■ **OBJECTIVE**
Output the material beneath this task exactly, images excluded.

■ **AVAILABLE DATA**
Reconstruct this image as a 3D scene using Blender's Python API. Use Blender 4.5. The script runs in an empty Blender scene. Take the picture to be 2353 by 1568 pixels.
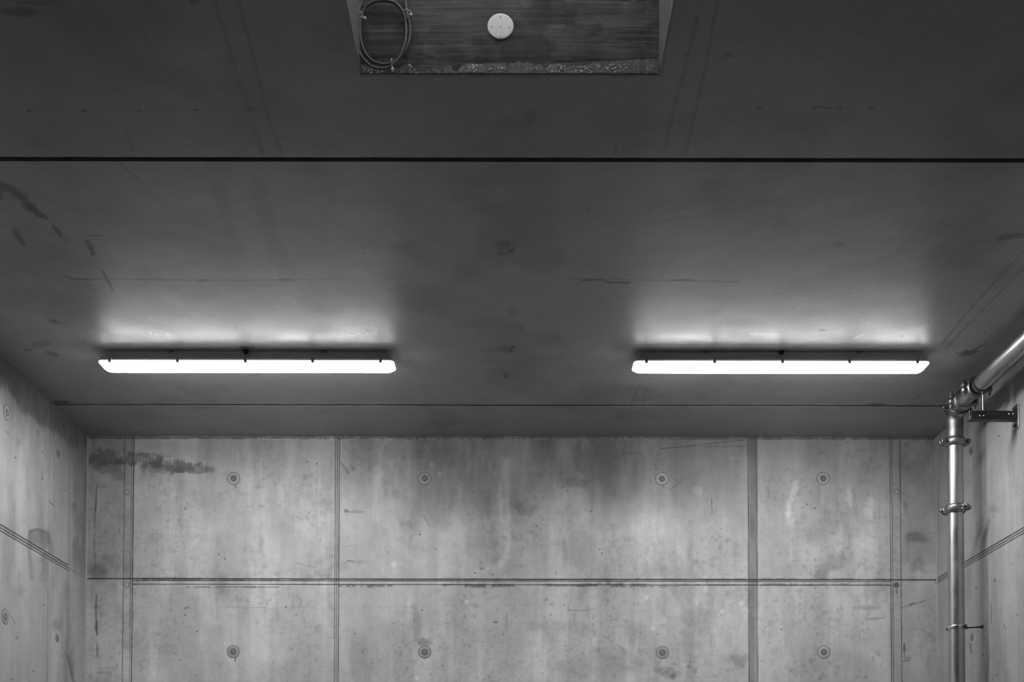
import bpy, bmesh, math, random
import numpy as np
from mathutils import Vector, Matrix

# ------------------------------------------------------------------ camera, world, exposure
W, H, F = 2353.0, 1568.0, 2600.0
PITCH, ROLL = 0.028, 0.0015
PPX, PPY = 1172.0, 1906.0 - F * math.tan(PITCH)
CAMZ = 0.5
scene = bpy.context.scene
C = scene.collection
cd = bpy.data.cameras.new('camera')
cam = bpy.data.objects.new('camera', cd)
C.objects.link(cam)
cd.sensor_fit = 'HORIZONTAL'
cd.sensor_width = 36.0
cd.lens = F / W * 36.0
cd.shift_x = (W / 2 - PPX) / W
cd.shift_y = (PPY - H / 2) / W
cd.clip_start = 0.05
cam.location = (0, 0, CAMZ)
RC = Matrix.Rotation(math.pi / 2 + PITCH, 3, 'X') @ Matrix.Rotation(ROLL, 3, 'Z')
cam.rotation_euler = RC.to_euler()
scene.camera = cam
world = bpy.data.worlds.new('world')
scene.world = world
world.use_nodes = True
WORLD_BG = world.node_tree.nodes['Background']
WORLD_BG.inputs[0].default_value = (1, 1, 1, 1)
WORLD_BG.inputs[1].default_value = 1.5
scene.view_settings.view_transform = 'Standard'
scene.view_settings.look = 'None'
scene.view_settings.exposure = 0.0
scene.view_settings.gamma = 1.0
scene.view_settings.use_curve_mapping = False
TUBE_STRENGTH = 66.0


def ray(px, py):
    return RC @ Vector(((px - PPX) / F, -(py - PPY) / F, -1.0))


def at_y(px, py, y):
    d = ray(px, py)
    return Vector((0, 0, CAMZ)) + d * (y / d.y)


def at_z(px, py, z):
    d = ray(px, py)
    return Vector((0, 0, CAMZ)) + d * ((z - CAMZ) / d.z)


def at_x(px, py, x):
    d = ray(px, py)
    return Vector((0, 0, CAMZ)) + d * (x / d.x)


RCn = np.array(RC)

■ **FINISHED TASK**
Reconstruct this image as a 3D scene using Blender's Python API. Use Blender 4.5. The script runs in an empty Blender scene. Take the picture to be 2353 by 1568 pixels.
import bpy, bmesh, math, random
import numpy as np
from mathutils import Vector, Matrix

# ------------------------------------------------------------------ camera, world, exposure
W, H, F = 2353.0, 1568.0, 2600.0
PITCH, ROLL = 0.028, 0.0015
PPX, PPY = 1172.0, 1906.0 - F * math.tan(PITCH)
CAMZ = 0.5
scene = bpy.context.scene
C = scene.collection
cd = bpy.data.cameras.new('camera')
cam = bpy.data.objects.new('camera', cd)
C.objects.link(cam)
cd.sensor_fit = 'HORIZONTAL'
cd.sensor_width = 36.0
cd.lens = F / W * 36.0
cd.shift_x = (W / 2 - PPX) / W
cd.shift_y = (PPY - H / 2) / W
cd.clip_start = 0.05
cam.location = (0, 0, CAMZ)
RC = Matrix.Rotation(math.pi / 2 + PITCH, 3, 'X') @ Matrix.Rotation(ROLL, 3, 'Z')
cam.rotation_euler = RC.to_euler()
scene.camera = cam
world = bpy.data.worlds.new('world')
scene.world = world
world.use_nodes = True
WORLD_BG = world.node_tree.nodes['Background']
WORLD_BG.inputs[0].default_value = (1, 1, 1, 1)
WORLD_BG.inputs[1].default_value = 1.5
scene.view_settings.view_transform = 'Standard'
scene.view_settings.look = 'None'
scene.view_settings.exposure = 0.0
scene.view_settings.gamma = 1.0
scene.view_settings.use_curve_mapping = False
TUBE_STRENGTH = 66.0


def ray(px, py):
    return RC @ Vector(((px - PPX) / F, -(py - PPY) / F, -1.0))


def at_y(px, py, y):
    d = ray(px, py)
    return Vector((0, 0, CAMZ)) + d * (y / d.y)


def at_z(px, py, z):
    d = ray(px, py)
    return Vector((0, 0, CAMZ)) + d * ((z - CAMZ) / d.z)


def at_x(px, py, x):
    d = ray(px, py)
    return Vector((0, 0, CAMZ)) + d * (x / d.x)


RCn = np.array(RC)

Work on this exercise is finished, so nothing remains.